* **GOAL OF THE EXERCISE**
Emit the data below verbatim, stripping out any pictures.

* **DATA LINES**

::::::::::

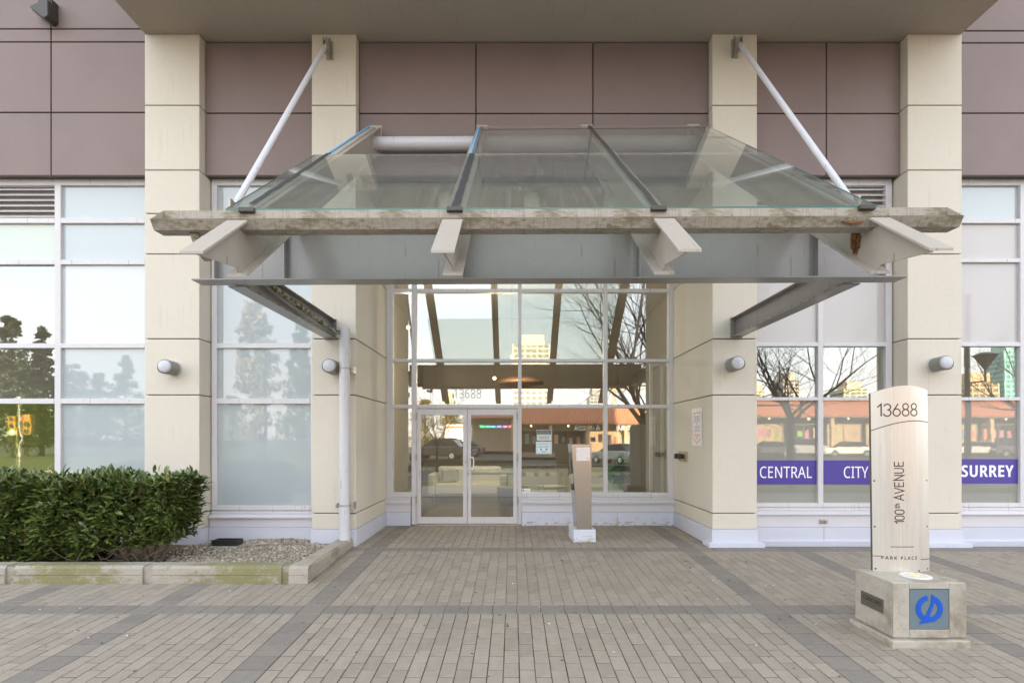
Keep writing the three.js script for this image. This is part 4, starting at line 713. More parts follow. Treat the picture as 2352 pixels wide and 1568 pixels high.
// papers and stickers on the lobby glass
{
  const d = DG + 0.046, note = (name, x0, x1, y0, y1, draw, label, cat, dd = d) => { const w = PX(x1, dd) - PX(x0, dd), h = PY(y0, dd) - PY(y1, dd), t = thing(name, label, cat, [PX((x0 + x1) / 2, dd), PY((y0 + y1) / 2, dd), -dd]); mesh('sheet', box(-w / 2, w / 2, -h / 2, h / 2, -0.002, 0), M.white, t); mesh('print', new THREE.PlaneGeometry(w, h).translate(0, 0, 0.0012), new THREE.MeshStandardMaterial({ map: canvasTex(320, Math.round((320 * h) / w), draw), roughness: 0.5 }), t); };
  note('notice', 1233, 1266.6, 987, 1011.5, (g, w, h) => { g.fillStyle = '#d5d8d8'; g.fillRect(0, 0, w, h); g.fillStyle = '#4a4d50'; g.fillRect(10, 8, w - 20, h * 0.40); g.fillStyle = '#c9cccd'; g.textAlign = 'center'; g.font = 'bold 34px sans-serif'; g.fillText('DO NOT LEAVE', w / 2, h * 0.22); g.fillText('PACKAGES HERE', w / 2, h * 0.40); g.fillStyle = '#50575c'; g.font = 'bold 26px sans-serif'; g.fillText('UNATTENDED ITEMS', w / 2, h * 0.68); g.fillText('MAY BE STOLEN', w / 2, h * 0.84); }, 'grey printed notice with a dark heading on the lobby glass', 'notice');
  note('notice', 1231, 1267, 1014, 1042, (g, w, h) => { g.fillStyle = '#dfeef4'; g.fillRect(0, 0, w, h); g.strokeStyle = '#5f9ab5'; g.lineWidth = 6; g.strokeRect(20, 22, w - 40, h - 44); g.fillStyle = '#3c5a68'; g.textAlign = 'center'; g.font = 'bold 24px sans-serif'; g.fillText('PLEASE DELIVER ALL', w / 2, h * 0.26); g.font = 'bold 30px sans-serif'; g.fillText('PARCELS', w * 0.34, h * 0.46); g.fillText('INSIDE', w * 0.7, h * 0.46); g.fillStyle = '#27343a'; g.fillRect(w * 0.28, h * 0.56, 26, 34); g.fillRect(w * 0.64, h * 0.56, 30, 34); g.fillRect(w * 0.40, h * 0.80, 80, 7); g.beginPath(); g.moveTo(w * 0.36, h * 0.815); g.lineTo(w * 0.42, h * 0.77); g.lineTo(w * 0.42, h * 0.86); g.fill(); }, 'pale blue bordered notice with an arrow, below the grey one', 'notice');
  note('sticker', 1199, 1218, 1121.5, 1131, (g, w, h) => { g.fillStyle = '#ecebe6'; g.fillRect(0, 0, w, h); g.fillStyle = '#2d2d2d'; g.fillRect(30, h * 0.35, 50, h * 0.3); g.font = 'bold 44px sans-serif'; g.fillText('MARCON', 92, h * 0.66); }, 'small white sticker low in the corner of the lobby glass', 'sticker');
  note('sticker', 1082, 1102, 1029, 1038, (g, w, h) => { g.fillStyle = '#2a2723'; g.fillRect(0, 0, w, h); g.fillStyle = '#b9b5ad'; for (let i = 0; i < 4; i++) g.fillRect(24, 24 + i * 30, w - 60 - (i % 2) * 50, 10); }, 'black sticker with white print on the right door leaf', 'sticker', DG - 0.0);
  const font = await new FontLoader().loadAsync('fonts/droid/droid_sans_regular.typeface.json');
  const t = thing('door_number', 'white number 13688 on the glass above the door', 'number', [PX(1041, d), PY(914.5, d), -DG - 0.042]);
  let x = 0; const hgt = PY(893.5, d) - PY(914.5, d), want = PX(1104, d) - PX(1041, d), adv = want / 4.75;
  for (const ch of '13688') { const g = new TextGeometry(ch, { font, size: hgt, depth: 0.001, curveSegments: 6 }); g.computeBoundingBox(); const bb = g.boundingBox, k = hgt / (bb.max.y - bb.min.y), kx = ch === '1' ? k * 0.8 : (adv * 0.84) / (bb.max.x - bb.min.x); g.translate(-bb.min.x, -bb.min.y, 0); g.scale(kx, k, 1); mesh('digit', metric(g.translate(x + (ch === '1' ? adv * 0.1 : 0), 0, 0)), std([0.80, 0.80, 0.80], 0.6), t); x += adv; }
}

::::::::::

* **SOLUTION FOR THIS PROBLEM**
Keep writing the three.js script for this image. This is part 4, starting at line 713. More parts follow. Treat the picture as 2352 pixels wide and 1568 pixels high.
// papers and stickers on the lobby glass
{
  const d = DG + 0.046, note = (name, x0, x1, y0, y1, draw, label, cat, dd = d) => { const w = PX(x1, dd) - PX(x0, dd), h = PY(y0, dd) - PY(y1, dd), t = thing(name, label, cat, [PX((x0 + x1) / 2, dd), PY((y0 + y1) / 2, dd), -dd]); mesh('sheet', box(-w / 2, w / 2, -h / 2, h / 2, -0.002, 0), M.white, t); mesh('print', new THREE.PlaneGeometry(w, h).translate(0, 0, 0.0012), new THREE.MeshStandardMaterial({ map: canvasTex(320, Math.round((320 * h) / w), draw), roughness: 0.5 }), t); };
  note('notice', 1233, 1266.6, 987, 1011.5, (g, w, h) => { g.fillStyle = '#d5d8d8'; g.fillRect(0, 0, w, h); g.fillStyle = '#4a4d50'; g.fillRect(10, 8, w - 20, h * 0.40); g.fillStyle = '#c9cccd'; g.textAlign = 'center'; g.font = 'bold 34px sans-serif'; g.fillText('DO NOT LEAVE', w / 2, h * 0.22); g.fillText('PACKAGES HERE', w / 2, h * 0.40); g.fillStyle = '#50575c'; g.font = 'bold 26px sans-serif'; g.fillText('UNATTENDED ITEMS', w / 2, h * 0.68); g.fillText('MAY BE STOLEN', w / 2, h * 0.84); }, 'grey printed notice with a dark heading on the lobby glass', 'notice');
  note('notice', 1231, 1267, 1014, 1042, (g, w, h) => { g.fillStyle = '#dfeef4'; g.fillRect(0, 0, w, h); g.strokeStyle = '#5f9ab5'; g.lineWidth = 6; g.strokeRect(20, 22, w - 40, h - 44); g.fillStyle = '#3c5a68'; g.textAlign = 'center'; g.font = 'bold 24px sans-serif'; g.fillText('PLEASE DELIVER ALL', w / 2, h * 0.26); g.font = 'bold 30px sans-serif'; g.fillText('PARCELS', w * 0.34, h * 0.46); g.fillText('INSIDE', w * 0.7, h * 0.46); g.fillStyle = '#27343a'; g.fillRect(w * 0.28, h * 0.56, 26, 34); g.fillRect(w * 0.64, h * 0.56, 30, 34); g.fillRect(w * 0.40, h * 0.80, 80, 7); g.beginPath(); g.moveTo(w * 0.36, h * 0.815); g.lineTo(w * 0.42, h * 0.77); g.lineTo(w * 0.42, h * 0.86); g.fill(); }, 'pale blue bordered notice with an arrow, below the grey one', 'notice');
  note('sticker', 1199, 1218, 1121.5, 1131, (g, w, h) => { g.fillStyle = '#ecebe6'; g.fillRect(0, 0, w, h); g.fillStyle = '#2d2d2d'; g.fillRect(30, h * 0.35, 50, h * 0.3); g.font = 'bold 44px sans-serif'; g.fillText('MARCON', 92, h * 0.66); }, 'small white sticker low in the corner of the lobby glass', 'sticker');
  note('sticker', 1082, 1102, 1029, 1038, (g, w, h) => { g.fillStyle = '#2a2723'; g.fillRect(0, 0, w, h); g.fillStyle = '#b9b5ad'; for (let i = 0; i < 4; i++) g.fillRect(24, 24 + i * 30, w - 60 - (i % 2) * 50, 10); }, 'black sticker with white print on the right door leaf', 'sticker', DG - 0.0);
  const font = await new FontLoader().loadAsync('fonts/droid/droid_sans_regular.typeface.json');
  const t = thing('door_number', 'white number 13688 on the glass above the door', 'number', [PX(1041, d), PY(914.5, d), -DG - 0.042]);
  let x = 0; const hgt = PY(893.5, d) - PY(914.5, d), want = PX(1104, d) - PX(1041, d), adv = want / 4.75;
  for (const ch of '13688') { const g = new TextGeometry(ch, { font, size: hgt, depth: 0.001, curveSegments: 6 }); g.computeBoundingBox(); const bb = g.boundingBox, k = hgt / (bb.max.y - bb.min.y), kx = ch === '1' ? k * 0.8 : (adv * 0.84) / (bb.max.x - bb.min.x); g.translate(-bb.min.x, -bb.min.y, 0); g.scale(kx, k, 1); mesh('digit', metric(g.translate(x + (ch === '1' ? adv * 0.1 : 0), 0, 0)), std([0.80, 0.80, 0.80], 0.6), t); x += adv; }
}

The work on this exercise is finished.